Saturday June 30, 2018
The plot thickens considerably as I delve further into the history of the psychedelic revolution. As I reported previously, first-wave psychonaut Aldous Huxley died on 11/22/63: the same day as C.S. Lewis and JFK. As per Huxley’s wish, his wife Laura injected him with 200 micrograms of LSD on his deathbed—and the supplier of these 200 micrograms was none other than ‘60s acid guru Timothy Leary. (The Moody Blues would eventually include a popular song about Leary called “Legend of a Mind” on their third album In Search of the Lost Chord.)

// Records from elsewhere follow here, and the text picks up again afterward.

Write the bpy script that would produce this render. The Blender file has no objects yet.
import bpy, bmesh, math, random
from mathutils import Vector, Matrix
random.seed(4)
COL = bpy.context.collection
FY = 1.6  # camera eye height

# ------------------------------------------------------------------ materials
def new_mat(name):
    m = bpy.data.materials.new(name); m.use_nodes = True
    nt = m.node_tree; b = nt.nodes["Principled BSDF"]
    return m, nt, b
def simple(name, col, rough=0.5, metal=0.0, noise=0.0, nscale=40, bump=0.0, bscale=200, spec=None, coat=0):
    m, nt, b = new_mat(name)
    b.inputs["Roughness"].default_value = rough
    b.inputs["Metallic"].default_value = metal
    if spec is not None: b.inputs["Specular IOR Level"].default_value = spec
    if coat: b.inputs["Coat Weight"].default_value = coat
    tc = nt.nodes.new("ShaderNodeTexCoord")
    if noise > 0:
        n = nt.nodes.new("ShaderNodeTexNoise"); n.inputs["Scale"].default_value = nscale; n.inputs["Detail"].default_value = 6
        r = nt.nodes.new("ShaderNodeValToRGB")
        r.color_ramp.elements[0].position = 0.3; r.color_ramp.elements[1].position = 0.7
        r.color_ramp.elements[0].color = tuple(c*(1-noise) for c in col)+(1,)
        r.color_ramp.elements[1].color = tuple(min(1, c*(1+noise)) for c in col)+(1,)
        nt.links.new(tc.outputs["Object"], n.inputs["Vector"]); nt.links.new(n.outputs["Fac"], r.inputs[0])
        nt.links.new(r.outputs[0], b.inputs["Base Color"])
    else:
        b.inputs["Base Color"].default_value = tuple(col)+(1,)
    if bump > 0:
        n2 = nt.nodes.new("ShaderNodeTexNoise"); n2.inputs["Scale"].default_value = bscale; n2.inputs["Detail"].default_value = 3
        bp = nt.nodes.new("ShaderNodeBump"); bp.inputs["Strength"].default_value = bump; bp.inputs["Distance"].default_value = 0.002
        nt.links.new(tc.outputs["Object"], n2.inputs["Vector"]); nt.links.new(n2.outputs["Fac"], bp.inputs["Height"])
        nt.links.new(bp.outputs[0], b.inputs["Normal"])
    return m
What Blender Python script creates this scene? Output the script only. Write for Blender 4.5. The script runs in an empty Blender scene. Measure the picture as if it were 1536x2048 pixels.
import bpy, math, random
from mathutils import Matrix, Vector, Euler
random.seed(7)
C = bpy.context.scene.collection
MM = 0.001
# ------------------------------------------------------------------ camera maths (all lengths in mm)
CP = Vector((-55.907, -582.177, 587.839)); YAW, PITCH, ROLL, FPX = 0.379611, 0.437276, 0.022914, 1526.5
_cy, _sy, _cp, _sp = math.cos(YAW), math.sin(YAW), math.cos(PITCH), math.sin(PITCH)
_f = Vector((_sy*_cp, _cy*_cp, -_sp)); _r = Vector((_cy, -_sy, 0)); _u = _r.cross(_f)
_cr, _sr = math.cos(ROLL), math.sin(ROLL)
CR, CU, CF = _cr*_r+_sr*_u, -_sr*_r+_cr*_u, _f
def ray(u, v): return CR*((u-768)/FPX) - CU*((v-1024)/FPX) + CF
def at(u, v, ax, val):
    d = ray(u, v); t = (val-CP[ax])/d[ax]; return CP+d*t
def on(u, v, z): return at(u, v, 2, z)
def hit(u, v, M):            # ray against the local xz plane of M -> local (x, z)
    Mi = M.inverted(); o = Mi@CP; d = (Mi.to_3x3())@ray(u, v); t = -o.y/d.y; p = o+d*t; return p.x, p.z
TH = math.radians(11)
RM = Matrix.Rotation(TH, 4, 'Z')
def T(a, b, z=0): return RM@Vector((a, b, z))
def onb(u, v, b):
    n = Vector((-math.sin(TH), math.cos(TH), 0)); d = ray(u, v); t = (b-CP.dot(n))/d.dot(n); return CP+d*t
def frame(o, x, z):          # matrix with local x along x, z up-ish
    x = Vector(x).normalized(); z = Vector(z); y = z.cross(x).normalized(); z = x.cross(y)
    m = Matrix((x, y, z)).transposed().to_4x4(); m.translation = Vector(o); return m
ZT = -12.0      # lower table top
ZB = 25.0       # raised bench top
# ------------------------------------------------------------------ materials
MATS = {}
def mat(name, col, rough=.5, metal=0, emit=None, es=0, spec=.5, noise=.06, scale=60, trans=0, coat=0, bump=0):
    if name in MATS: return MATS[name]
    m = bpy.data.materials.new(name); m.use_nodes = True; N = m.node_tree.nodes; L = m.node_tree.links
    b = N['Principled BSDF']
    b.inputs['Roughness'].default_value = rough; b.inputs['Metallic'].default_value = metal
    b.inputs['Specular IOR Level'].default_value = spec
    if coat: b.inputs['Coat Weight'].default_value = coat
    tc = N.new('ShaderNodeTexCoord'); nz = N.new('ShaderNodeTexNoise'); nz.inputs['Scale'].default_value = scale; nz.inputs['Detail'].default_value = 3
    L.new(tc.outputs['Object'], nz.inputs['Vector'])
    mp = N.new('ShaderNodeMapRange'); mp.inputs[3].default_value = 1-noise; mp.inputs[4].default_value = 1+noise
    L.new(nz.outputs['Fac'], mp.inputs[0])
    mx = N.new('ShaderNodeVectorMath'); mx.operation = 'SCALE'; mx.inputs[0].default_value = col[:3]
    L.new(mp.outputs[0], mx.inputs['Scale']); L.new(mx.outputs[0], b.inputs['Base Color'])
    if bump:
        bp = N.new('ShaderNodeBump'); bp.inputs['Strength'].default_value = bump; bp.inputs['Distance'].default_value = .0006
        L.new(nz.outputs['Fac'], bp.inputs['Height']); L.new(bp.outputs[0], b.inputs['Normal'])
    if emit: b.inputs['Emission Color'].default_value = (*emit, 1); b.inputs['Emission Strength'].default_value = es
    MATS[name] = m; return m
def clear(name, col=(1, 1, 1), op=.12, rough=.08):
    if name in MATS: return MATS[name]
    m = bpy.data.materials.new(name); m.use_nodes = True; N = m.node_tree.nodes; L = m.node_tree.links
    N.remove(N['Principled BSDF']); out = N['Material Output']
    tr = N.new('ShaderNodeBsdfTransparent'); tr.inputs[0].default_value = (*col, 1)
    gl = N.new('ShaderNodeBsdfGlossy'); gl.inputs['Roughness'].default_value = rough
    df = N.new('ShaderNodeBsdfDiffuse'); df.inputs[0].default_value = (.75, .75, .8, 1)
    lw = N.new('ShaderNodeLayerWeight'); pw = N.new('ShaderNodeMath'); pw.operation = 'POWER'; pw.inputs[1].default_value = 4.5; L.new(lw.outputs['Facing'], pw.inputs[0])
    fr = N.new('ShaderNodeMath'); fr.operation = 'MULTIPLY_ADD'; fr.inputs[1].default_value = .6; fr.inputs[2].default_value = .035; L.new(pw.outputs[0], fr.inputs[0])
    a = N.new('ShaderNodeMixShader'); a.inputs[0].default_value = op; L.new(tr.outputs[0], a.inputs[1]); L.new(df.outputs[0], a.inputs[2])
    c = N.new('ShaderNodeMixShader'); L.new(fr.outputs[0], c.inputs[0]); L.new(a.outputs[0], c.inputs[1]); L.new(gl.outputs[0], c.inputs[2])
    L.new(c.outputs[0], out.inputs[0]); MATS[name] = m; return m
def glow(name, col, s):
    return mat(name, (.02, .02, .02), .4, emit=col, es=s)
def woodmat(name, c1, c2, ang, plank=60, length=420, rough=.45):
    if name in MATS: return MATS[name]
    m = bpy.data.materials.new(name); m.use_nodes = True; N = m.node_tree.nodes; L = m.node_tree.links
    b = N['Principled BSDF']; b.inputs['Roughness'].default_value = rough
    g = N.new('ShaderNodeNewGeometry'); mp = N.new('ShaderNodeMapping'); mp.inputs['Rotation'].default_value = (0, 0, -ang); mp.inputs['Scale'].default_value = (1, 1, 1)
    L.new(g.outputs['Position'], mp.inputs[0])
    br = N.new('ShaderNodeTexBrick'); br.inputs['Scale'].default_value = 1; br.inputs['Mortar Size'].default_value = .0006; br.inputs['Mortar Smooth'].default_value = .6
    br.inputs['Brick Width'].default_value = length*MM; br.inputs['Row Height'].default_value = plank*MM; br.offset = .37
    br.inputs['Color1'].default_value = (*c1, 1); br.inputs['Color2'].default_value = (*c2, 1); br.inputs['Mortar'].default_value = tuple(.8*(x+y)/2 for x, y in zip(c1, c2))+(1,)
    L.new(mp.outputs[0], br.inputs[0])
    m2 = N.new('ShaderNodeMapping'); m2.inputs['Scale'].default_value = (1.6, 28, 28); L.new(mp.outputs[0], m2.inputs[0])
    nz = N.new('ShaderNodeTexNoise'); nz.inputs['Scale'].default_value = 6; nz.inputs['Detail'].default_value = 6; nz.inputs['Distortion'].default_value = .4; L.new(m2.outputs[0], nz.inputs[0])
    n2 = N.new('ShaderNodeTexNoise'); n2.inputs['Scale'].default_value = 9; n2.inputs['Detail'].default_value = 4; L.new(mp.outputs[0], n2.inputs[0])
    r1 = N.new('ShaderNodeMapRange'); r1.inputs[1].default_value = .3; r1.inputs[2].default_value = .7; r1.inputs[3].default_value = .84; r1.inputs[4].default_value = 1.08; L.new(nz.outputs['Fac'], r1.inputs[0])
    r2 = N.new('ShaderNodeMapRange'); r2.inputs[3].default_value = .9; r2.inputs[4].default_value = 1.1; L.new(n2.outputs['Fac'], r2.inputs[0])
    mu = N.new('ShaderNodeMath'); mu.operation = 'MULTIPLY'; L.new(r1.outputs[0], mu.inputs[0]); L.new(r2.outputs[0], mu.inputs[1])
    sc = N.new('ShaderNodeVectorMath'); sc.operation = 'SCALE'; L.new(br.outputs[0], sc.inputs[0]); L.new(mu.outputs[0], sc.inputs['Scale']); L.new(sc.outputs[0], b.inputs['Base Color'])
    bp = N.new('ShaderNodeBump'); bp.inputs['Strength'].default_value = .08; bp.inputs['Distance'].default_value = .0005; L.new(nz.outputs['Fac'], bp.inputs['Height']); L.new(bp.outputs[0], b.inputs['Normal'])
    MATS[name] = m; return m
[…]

But grok this: as Don Lattin notes in his book The Harvard Psychedelic Club, Leary’s first meeting with Huxley occurred on November 8, 1960, the same day JFK was elected President. There’s also substantial evidence suggesting that JFK may himself have taken LSD during his time in the White House. Kennedy’s mistress Mary Pinchot Meyer, ex-wife of CIA official Cord Meyer, seems to have been the conduit. Leary claims in his book Flashbacks that Meyer visited him while he was at Harvard, asking for his help. Her goal was to usher in a peaceful, loving Age of Aquarius by turning on world leaders, under the assumption that acid would make them less violent. Toward this end, Meyer conducted a series of acid experiments, with prominent men in Washington as her test subjects. All of this occurred while she was involved in an affair with JFK. However, Meyer eventually returned to Leary in a panic after someone involved in these experiments threatened to go public. Leary lost touch with her for a while, only to learn about a year after the assassination that she, too, had been murdered — shot, execution-style, in broad daylight, while walking on a towpath beside a canal in DC. Hollywood explored the incident in partly fictionalized form in a 2008 film called An American Affair, starring Gretchen Mol.
Monday June 18, 2018
I feel intensely the privilege of my ability to live closely with Sarah, my beloved, as disgraceful American fascists round up and imprison undocumented asylum-seekers, parents and children, brothers and sisters, each one like us, each one a struggling messiah. How might we rouse ourselves from this nightmare? The “psychedelic partnership” of Timothy Leary and Allen Ginsberg that Peter Conners chronicles in his book White Hand Society rigorously tested a lived utopian politics and practice centered around use of psychedelics as tools to effect transformation of American society into a loving, joyful, peaceful, compassionate, East-meets-West, anarcho-communist paradise. Part of the work of this utopian project, the way it builds itself, is through distribution of LSD, a revolutionary new means for the production of consciousness. In his book High Priest, Leary proposed as a “first ethical rule” for the emerging society: “Do what you want, explore, experiment, probe your own internal and external environment however you want—but don’t force your will on someone else. Don’t fuck up their trip so you can take yours.” This makes “evangelism,” or the spread of the psychedelic gospel, a process that demands great care in the winning of consent from those still held hostage. Those who remain in the Cave. For more on the politics of the psychedelic revolution, check out Octavio Paz’s Alternating Currents.